* _Instructions to follow_
Scan the data below. Pull out each line where "RGBA" occurs.

(Saved data entries)
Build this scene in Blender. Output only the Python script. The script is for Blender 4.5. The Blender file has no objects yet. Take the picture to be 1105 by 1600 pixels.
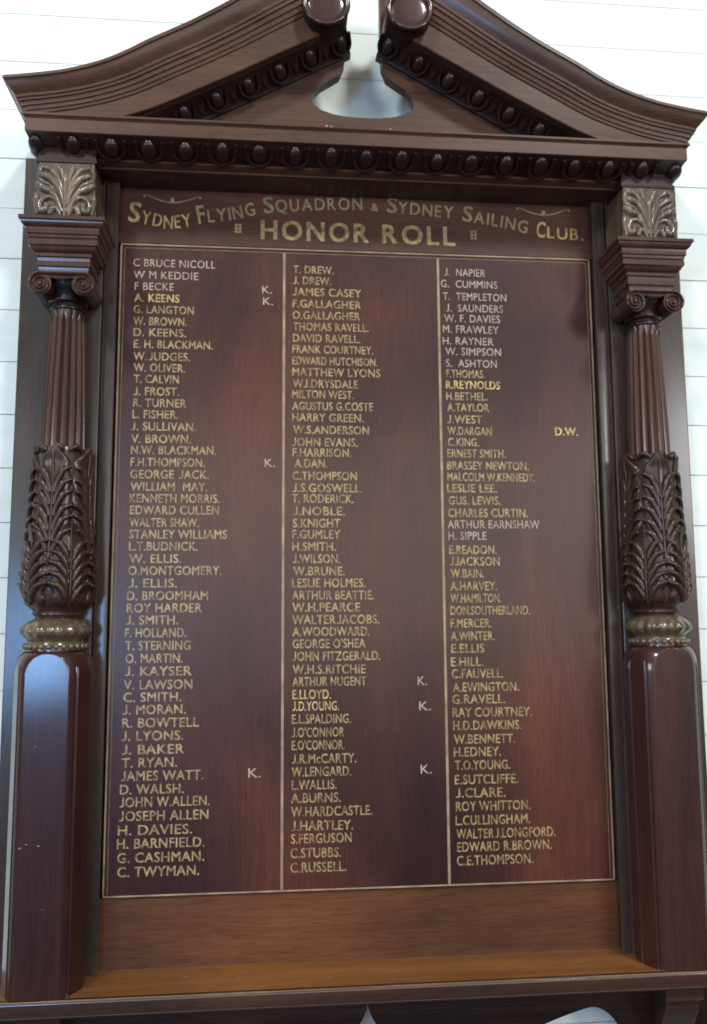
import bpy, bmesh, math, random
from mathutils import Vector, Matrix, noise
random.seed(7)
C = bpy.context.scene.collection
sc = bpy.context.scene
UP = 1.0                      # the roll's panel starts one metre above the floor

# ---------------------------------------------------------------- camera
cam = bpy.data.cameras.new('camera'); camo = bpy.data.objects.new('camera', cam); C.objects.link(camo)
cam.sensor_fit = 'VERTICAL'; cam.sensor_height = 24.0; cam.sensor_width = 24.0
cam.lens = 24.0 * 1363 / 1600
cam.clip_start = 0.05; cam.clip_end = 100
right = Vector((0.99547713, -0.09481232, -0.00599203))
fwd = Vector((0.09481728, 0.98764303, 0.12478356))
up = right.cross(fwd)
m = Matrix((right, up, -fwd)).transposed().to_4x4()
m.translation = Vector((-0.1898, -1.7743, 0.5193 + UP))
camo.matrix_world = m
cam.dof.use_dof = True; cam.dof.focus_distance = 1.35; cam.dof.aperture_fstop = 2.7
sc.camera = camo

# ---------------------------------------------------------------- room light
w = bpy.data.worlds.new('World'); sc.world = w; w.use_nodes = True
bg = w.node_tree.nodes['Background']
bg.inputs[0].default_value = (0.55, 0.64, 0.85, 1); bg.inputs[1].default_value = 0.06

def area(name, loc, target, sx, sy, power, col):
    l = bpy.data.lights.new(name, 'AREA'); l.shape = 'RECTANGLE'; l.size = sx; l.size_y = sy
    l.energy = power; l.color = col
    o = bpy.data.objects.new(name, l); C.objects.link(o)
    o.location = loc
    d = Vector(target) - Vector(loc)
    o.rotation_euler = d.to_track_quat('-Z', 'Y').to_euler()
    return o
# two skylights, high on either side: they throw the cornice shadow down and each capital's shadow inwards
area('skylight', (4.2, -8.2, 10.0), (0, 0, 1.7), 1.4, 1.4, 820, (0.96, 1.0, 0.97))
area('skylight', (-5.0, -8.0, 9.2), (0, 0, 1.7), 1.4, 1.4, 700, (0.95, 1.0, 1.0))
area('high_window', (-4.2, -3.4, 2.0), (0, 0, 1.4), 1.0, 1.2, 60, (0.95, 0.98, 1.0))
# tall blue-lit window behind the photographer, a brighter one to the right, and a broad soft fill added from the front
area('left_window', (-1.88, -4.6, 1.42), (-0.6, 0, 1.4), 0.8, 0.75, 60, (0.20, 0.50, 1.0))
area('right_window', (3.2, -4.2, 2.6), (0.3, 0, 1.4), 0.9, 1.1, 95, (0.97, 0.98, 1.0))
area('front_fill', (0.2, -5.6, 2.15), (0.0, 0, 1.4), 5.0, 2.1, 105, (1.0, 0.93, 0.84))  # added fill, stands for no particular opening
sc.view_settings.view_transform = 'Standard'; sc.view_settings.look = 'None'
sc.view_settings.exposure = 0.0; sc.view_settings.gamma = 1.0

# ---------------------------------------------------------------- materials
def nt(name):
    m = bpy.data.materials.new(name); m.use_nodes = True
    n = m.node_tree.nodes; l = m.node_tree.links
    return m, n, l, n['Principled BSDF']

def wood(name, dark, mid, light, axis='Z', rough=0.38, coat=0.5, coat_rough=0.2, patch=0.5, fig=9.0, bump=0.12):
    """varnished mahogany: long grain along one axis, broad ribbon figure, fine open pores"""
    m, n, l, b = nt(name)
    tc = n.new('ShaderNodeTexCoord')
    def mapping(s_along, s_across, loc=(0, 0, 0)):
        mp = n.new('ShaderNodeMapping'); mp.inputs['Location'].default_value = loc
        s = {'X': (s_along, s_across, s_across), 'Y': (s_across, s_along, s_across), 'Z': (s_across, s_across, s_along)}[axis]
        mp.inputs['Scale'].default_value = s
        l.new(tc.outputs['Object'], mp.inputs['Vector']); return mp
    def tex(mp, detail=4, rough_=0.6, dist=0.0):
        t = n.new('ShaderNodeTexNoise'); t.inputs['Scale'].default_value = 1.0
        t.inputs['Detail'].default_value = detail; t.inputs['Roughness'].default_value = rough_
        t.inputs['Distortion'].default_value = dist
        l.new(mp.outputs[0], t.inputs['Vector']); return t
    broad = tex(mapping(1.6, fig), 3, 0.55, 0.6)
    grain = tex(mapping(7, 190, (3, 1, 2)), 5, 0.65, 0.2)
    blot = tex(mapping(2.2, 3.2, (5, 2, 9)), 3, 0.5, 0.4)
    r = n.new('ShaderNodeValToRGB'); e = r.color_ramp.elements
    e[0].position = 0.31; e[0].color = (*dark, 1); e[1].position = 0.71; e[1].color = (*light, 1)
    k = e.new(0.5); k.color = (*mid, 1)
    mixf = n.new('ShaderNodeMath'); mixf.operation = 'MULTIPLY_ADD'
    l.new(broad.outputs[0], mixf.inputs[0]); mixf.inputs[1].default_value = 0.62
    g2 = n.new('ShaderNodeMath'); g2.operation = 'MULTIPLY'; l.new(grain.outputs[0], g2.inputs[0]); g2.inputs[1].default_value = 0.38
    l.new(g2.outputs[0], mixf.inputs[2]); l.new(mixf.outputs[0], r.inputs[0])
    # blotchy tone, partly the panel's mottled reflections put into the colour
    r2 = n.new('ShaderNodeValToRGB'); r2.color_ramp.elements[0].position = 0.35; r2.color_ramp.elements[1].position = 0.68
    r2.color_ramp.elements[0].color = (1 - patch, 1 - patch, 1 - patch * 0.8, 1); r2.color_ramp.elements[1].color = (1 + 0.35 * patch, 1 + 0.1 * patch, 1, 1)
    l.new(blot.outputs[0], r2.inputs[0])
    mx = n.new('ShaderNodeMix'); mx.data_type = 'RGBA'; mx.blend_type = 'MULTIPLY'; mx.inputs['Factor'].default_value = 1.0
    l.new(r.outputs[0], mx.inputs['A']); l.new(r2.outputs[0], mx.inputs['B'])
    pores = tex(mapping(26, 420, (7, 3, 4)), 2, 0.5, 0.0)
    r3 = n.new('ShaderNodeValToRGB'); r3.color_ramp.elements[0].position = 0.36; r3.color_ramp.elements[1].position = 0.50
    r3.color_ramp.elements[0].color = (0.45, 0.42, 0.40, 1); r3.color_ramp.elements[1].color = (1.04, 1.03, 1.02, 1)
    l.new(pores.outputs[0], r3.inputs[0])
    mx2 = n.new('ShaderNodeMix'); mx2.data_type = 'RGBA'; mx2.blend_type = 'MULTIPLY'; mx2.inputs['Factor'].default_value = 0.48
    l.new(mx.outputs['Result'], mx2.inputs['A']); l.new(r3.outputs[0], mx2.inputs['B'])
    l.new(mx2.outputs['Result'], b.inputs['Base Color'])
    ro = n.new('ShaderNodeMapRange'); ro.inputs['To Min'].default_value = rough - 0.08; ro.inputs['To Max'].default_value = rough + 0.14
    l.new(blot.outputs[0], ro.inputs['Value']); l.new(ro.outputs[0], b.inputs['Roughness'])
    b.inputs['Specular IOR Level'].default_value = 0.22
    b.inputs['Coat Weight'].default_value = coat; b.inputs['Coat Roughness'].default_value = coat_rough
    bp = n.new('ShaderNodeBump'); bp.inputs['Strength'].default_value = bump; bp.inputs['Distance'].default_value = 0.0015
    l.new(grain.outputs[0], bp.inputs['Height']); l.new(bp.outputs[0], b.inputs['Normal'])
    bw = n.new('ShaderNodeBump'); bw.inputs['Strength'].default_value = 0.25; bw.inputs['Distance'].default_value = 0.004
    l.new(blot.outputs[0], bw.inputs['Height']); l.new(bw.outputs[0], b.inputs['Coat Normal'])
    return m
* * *
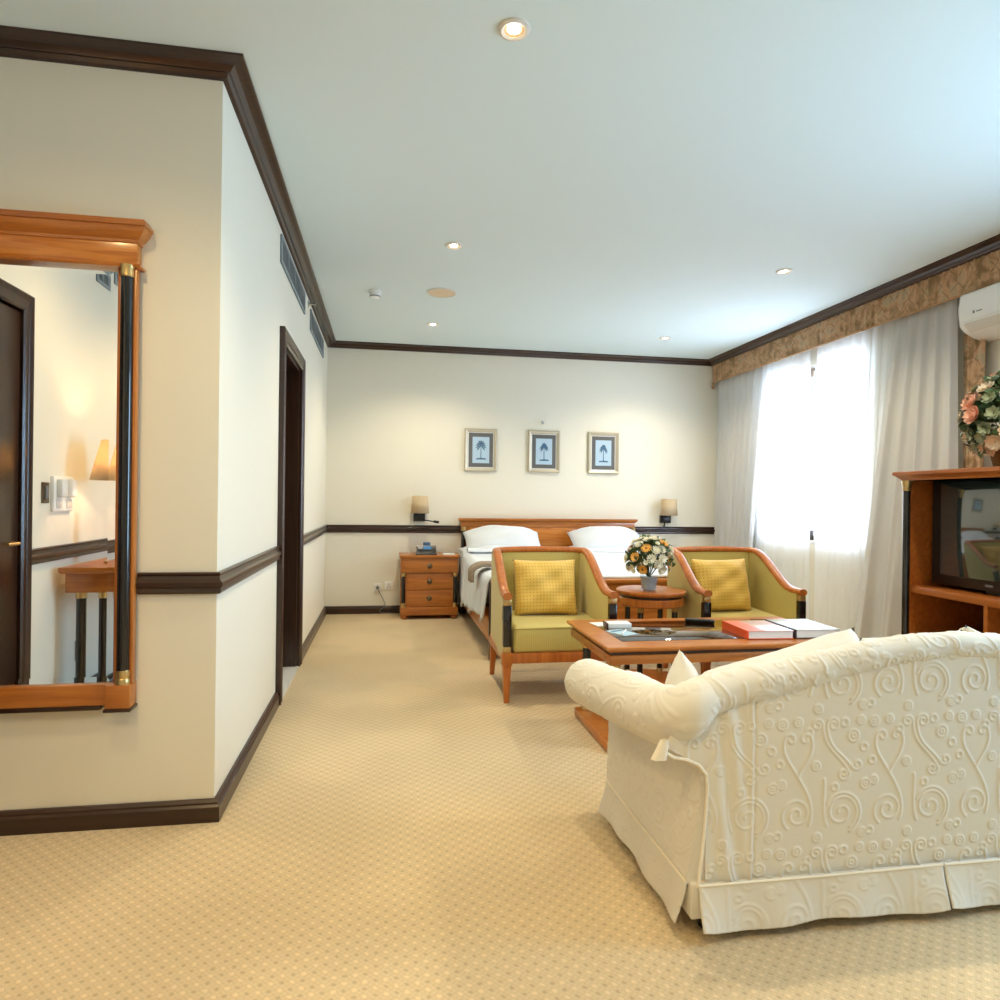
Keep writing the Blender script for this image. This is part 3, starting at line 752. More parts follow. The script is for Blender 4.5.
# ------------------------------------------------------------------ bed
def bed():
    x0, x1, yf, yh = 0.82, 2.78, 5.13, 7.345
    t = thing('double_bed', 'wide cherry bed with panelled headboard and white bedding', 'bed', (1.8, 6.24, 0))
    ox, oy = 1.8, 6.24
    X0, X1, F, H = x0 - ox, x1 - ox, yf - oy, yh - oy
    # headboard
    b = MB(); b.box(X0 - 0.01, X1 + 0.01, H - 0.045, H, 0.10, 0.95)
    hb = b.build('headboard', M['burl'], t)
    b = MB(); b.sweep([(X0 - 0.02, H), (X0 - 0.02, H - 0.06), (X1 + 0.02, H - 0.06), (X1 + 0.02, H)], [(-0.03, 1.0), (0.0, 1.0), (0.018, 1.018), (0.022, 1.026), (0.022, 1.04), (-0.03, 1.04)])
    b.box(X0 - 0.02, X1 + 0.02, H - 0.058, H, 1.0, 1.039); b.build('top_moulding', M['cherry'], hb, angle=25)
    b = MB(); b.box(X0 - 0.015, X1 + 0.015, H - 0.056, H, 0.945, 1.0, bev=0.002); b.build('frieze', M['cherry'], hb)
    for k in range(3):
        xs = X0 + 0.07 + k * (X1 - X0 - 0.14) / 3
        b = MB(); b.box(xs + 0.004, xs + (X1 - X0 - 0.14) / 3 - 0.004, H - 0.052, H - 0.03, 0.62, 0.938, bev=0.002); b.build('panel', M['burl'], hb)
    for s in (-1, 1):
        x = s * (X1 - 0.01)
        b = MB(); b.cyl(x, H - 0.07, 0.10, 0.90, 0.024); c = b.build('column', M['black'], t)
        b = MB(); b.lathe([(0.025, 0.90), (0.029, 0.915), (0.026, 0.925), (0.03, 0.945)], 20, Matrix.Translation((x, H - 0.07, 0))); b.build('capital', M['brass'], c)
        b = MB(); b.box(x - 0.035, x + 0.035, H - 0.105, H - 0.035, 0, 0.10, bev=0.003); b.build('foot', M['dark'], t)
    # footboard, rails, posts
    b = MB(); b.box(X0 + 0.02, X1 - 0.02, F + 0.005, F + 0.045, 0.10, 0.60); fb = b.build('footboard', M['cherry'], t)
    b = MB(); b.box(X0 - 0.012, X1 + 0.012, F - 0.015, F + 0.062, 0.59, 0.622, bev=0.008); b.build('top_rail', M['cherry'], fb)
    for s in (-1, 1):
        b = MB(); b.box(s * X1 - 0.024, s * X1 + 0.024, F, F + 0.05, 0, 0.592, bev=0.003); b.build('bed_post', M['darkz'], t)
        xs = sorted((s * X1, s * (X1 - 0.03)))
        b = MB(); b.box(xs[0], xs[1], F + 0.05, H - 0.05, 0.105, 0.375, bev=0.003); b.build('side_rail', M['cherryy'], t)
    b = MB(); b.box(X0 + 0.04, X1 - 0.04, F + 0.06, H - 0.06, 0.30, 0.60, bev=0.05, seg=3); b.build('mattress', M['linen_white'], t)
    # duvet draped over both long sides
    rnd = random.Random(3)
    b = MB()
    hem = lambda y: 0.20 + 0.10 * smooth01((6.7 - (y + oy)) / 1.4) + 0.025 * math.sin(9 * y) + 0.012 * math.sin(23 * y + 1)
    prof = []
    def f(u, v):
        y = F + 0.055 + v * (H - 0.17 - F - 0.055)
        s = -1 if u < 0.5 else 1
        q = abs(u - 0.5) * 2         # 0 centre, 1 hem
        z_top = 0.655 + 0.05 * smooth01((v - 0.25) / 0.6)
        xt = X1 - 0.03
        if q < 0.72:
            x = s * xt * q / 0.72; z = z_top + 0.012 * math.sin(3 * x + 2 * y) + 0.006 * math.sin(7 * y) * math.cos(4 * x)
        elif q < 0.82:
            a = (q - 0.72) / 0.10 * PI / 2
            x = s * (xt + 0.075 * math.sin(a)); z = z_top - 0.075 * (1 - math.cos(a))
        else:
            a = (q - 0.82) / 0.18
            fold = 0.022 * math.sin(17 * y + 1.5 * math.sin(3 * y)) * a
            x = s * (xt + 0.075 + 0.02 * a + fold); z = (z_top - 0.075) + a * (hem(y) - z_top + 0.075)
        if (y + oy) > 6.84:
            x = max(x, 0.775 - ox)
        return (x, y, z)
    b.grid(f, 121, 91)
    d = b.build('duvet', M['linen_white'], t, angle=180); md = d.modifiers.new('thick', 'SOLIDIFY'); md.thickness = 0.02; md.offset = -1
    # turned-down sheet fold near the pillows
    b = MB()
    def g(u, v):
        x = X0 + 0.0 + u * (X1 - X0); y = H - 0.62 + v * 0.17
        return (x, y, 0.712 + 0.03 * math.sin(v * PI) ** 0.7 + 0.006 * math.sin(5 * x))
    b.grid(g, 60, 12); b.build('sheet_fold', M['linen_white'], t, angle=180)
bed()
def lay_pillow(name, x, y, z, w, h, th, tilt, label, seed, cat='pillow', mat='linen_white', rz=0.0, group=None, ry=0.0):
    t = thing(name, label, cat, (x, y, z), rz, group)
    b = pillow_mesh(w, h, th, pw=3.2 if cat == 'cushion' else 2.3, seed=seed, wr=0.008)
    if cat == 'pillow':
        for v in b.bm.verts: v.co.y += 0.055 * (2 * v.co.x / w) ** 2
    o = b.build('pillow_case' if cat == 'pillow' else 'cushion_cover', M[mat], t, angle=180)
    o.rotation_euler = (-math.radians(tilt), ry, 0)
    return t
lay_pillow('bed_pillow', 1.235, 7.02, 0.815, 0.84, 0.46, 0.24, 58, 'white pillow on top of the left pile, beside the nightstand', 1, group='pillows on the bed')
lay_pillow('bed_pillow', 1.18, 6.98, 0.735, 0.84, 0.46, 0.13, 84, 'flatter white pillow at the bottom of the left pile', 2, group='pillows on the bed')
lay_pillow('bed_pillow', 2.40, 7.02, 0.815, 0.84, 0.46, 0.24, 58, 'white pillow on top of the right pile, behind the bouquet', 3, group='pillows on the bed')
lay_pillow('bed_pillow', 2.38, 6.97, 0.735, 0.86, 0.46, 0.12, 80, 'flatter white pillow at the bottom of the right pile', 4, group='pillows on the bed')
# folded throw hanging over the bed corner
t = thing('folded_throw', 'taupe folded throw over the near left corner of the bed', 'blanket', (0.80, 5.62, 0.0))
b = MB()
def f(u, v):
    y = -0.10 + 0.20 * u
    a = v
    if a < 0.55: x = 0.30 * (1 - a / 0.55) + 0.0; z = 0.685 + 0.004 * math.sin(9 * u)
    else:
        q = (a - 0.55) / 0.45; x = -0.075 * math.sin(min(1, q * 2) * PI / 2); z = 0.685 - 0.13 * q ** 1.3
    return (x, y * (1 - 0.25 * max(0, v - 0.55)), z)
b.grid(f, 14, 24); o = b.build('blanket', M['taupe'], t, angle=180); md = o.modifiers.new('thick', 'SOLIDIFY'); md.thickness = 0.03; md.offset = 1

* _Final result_
    mx = n.new('ShaderNodeMix'); mx.data_type = 'RGBA'; mx.blend_type = 'MULTIPLY'; mx.inputs['Factor'].default_value = 1.0
    mx2 = n.new('ShaderNodeMix'); mx2.data_type = 'RGBA'; mx2.blend_type = 'MULTIPLY'; mx2.inputs['Factor'].default_value = 0.48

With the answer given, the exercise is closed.